Online hate speech and disinformation have emerged as a major problem for democratic societies worldwide. Governments, companies and civil society groups have responded to this phenomenon by increasingly turning to Artificial Intelligence (AI) as a tool that can detect, decelerate and remove online extreme speech. However, such efforts confront many challenges. One of the key challenges is the quality, scope, and inclusivity of training data sets. The second challenge is the lack of procedural guidelines and frameworks that can bring cultural contextualization to these systems. Lack of cultural contextualization has resulted in false positives, over-application and systemic bias.
Project AI4Dignity takes a step towards addressing this large problem through a bottom up process model of collaborative coding.
AI4Dignity is a proof-of-concept project funded by the European Research Council. It is the latest project of For Digital Dignity, a research initiative on Digital Politics and Digital Cultures steered by Prof Dr Sahana Udupa at LMU Munich, Germany.
The ongoing ERC project (ONLINERPOL), the parent project of AI4Dignity, has identified the need for a global comparative framework in AI-assisted solutions in order to address cultural variation, since there is no catch-all algorithm that can work for different contexts. Following this, AI4Dignity will address major challenges facing AI assisted extreme speech moderation by developing a framework that can move beyond keyword-based detection systems by pioneering a community-based classification approach. It identifies fact-checkers as critical human interlocutors who can bring cultural contextualization to AI-assisted speech moderation in a meaningful and feasible manner.
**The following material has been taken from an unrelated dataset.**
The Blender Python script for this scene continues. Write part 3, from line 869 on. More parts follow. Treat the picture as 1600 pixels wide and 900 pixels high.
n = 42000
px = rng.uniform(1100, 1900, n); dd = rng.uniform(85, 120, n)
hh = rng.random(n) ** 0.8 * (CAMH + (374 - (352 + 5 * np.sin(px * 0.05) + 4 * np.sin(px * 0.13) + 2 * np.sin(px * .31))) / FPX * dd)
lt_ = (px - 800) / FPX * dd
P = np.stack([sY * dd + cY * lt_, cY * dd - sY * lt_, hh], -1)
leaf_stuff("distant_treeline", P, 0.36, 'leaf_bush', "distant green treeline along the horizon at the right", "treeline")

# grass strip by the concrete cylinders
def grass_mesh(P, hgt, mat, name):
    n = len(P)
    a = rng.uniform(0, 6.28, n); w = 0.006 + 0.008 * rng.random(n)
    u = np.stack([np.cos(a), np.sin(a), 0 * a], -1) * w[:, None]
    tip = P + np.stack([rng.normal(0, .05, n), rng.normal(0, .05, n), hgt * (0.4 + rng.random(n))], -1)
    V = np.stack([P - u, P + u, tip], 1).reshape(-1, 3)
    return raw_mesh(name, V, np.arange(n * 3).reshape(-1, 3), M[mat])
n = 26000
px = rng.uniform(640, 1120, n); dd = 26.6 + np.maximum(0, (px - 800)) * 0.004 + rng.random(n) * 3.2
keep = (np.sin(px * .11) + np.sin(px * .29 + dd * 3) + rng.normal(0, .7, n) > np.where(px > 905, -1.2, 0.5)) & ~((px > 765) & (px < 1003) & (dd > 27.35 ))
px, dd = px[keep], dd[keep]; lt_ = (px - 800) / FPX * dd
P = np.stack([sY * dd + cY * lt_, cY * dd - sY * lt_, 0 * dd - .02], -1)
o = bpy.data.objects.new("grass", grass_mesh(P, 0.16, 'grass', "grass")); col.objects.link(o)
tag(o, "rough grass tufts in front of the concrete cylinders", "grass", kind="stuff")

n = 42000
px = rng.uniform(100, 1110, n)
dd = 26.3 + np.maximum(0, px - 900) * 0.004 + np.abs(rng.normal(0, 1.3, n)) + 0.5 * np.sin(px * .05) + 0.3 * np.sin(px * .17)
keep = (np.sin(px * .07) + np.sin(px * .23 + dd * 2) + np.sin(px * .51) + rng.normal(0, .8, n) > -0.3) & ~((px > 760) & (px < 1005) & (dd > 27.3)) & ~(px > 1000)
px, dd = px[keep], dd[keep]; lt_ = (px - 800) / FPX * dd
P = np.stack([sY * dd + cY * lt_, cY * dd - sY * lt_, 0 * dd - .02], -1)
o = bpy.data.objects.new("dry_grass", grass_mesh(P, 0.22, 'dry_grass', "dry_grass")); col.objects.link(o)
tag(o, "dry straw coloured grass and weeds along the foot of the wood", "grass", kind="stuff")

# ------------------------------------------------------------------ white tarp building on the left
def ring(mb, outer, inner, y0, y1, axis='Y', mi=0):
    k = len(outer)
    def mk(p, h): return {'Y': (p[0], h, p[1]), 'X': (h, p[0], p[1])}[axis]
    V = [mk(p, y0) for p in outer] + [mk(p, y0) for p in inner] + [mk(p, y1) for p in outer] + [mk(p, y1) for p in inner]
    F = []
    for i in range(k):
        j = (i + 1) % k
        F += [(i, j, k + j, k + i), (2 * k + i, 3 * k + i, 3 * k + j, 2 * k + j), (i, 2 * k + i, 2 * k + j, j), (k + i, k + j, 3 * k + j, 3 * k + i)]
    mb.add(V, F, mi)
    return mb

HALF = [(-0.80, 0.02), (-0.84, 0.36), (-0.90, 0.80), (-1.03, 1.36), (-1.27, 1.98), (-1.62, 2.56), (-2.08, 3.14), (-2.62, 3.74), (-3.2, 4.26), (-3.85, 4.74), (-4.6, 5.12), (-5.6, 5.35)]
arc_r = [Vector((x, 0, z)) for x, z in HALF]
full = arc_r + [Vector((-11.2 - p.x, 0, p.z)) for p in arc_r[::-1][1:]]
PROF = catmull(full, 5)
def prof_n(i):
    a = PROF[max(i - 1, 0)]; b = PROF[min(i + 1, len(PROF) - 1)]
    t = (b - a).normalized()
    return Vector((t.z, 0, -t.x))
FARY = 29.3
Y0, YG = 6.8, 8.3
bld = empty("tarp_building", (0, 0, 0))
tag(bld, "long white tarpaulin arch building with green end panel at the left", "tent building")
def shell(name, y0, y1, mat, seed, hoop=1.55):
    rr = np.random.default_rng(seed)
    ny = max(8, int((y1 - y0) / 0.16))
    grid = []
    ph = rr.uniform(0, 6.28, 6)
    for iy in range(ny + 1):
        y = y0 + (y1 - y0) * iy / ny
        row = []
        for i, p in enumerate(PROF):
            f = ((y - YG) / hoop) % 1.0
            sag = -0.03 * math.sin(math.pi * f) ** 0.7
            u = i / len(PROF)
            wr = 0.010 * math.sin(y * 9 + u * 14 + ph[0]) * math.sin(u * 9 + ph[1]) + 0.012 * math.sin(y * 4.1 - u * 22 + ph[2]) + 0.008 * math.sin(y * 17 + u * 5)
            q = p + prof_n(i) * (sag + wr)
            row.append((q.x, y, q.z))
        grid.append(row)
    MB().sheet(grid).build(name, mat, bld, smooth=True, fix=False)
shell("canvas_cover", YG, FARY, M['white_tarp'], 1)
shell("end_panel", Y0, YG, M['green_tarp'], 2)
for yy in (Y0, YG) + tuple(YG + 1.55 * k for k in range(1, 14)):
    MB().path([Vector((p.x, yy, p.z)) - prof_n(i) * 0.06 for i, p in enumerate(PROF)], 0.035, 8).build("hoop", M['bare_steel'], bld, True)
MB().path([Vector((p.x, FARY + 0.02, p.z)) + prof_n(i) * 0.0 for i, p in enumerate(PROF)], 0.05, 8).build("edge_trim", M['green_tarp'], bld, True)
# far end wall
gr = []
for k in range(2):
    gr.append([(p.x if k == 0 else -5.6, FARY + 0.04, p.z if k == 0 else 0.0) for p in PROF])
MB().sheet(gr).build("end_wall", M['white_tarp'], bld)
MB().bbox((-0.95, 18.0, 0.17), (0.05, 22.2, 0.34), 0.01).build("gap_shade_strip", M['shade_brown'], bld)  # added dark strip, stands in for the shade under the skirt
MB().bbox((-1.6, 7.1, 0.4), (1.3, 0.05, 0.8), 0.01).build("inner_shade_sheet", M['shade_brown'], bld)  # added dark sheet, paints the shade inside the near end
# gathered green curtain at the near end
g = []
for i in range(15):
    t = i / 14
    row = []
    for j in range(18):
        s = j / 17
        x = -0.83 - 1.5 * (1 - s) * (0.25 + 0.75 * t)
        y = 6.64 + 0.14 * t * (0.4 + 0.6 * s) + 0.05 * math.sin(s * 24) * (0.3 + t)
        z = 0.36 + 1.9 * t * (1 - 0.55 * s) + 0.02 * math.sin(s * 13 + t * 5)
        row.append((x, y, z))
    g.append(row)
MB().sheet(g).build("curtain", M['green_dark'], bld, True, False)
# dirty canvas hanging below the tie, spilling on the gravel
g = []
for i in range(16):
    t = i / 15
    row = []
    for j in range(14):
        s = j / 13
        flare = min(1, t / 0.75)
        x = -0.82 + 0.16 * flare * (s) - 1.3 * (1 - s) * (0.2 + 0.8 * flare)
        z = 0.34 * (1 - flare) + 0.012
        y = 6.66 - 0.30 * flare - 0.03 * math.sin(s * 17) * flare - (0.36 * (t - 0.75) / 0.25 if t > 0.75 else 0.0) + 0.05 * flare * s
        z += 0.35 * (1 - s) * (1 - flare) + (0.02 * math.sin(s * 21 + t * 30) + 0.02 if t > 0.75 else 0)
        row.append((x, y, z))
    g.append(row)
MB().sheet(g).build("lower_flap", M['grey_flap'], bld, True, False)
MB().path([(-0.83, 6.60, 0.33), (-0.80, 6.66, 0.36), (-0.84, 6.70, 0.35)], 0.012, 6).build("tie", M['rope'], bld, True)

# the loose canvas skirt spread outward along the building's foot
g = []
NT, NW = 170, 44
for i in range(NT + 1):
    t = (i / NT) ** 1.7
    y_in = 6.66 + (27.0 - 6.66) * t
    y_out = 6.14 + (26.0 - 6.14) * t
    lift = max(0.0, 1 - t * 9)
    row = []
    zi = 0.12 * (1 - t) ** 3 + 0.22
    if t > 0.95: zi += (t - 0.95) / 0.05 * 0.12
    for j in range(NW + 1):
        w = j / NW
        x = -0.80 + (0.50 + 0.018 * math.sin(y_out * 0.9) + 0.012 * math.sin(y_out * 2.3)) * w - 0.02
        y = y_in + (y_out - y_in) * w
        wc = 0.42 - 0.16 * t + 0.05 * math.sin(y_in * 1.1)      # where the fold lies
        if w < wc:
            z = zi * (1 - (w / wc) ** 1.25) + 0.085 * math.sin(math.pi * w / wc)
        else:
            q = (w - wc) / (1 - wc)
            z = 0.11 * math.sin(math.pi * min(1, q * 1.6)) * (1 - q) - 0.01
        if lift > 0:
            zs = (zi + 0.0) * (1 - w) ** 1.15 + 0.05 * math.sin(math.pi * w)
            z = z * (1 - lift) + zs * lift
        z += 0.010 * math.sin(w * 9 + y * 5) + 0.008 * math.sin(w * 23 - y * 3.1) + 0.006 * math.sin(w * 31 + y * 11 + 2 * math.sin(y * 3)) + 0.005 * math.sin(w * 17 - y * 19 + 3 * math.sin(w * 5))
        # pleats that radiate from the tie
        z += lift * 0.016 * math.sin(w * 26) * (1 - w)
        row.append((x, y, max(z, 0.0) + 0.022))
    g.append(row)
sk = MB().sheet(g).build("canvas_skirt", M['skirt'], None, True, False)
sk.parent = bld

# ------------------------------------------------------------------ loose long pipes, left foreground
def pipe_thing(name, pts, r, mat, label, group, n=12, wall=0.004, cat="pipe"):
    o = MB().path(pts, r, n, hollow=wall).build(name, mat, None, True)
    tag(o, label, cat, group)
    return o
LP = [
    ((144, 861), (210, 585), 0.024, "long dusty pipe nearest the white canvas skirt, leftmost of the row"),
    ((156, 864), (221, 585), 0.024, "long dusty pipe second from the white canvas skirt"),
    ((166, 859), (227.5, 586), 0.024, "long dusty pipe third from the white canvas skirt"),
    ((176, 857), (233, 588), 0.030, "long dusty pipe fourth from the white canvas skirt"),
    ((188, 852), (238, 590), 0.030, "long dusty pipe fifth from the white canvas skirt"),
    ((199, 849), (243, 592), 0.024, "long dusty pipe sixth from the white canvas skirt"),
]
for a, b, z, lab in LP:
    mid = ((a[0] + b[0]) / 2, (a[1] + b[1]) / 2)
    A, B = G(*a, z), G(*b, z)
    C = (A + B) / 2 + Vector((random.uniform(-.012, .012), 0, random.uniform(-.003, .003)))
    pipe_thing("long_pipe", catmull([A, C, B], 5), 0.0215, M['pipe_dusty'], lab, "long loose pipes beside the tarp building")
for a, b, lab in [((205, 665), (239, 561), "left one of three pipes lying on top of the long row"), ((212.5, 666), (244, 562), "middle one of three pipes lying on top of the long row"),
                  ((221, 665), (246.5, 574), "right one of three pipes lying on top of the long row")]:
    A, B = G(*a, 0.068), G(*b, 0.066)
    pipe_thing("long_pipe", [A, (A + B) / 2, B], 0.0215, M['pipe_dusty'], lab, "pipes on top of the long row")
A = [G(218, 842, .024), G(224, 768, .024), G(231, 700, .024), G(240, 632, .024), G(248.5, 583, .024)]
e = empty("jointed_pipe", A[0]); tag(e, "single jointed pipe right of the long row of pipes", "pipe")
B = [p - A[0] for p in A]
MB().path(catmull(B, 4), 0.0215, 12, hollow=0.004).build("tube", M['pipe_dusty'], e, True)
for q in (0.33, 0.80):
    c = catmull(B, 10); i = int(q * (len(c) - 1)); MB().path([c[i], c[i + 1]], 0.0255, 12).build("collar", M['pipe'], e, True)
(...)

The project will develop a replicable process model that will enable collaboration between fact-checkers, AI developers and academic intermediaries in a facilitated event space. The project will develop an open access toolkit for the adoption of this model in different locations. AI4Dignity will be a significant step towards setting procedural benchmarks to operationalize “the human in the loop” principle and bring inclusive training datasets for AI systems tackling urgent issues of digital hate and extreme speech.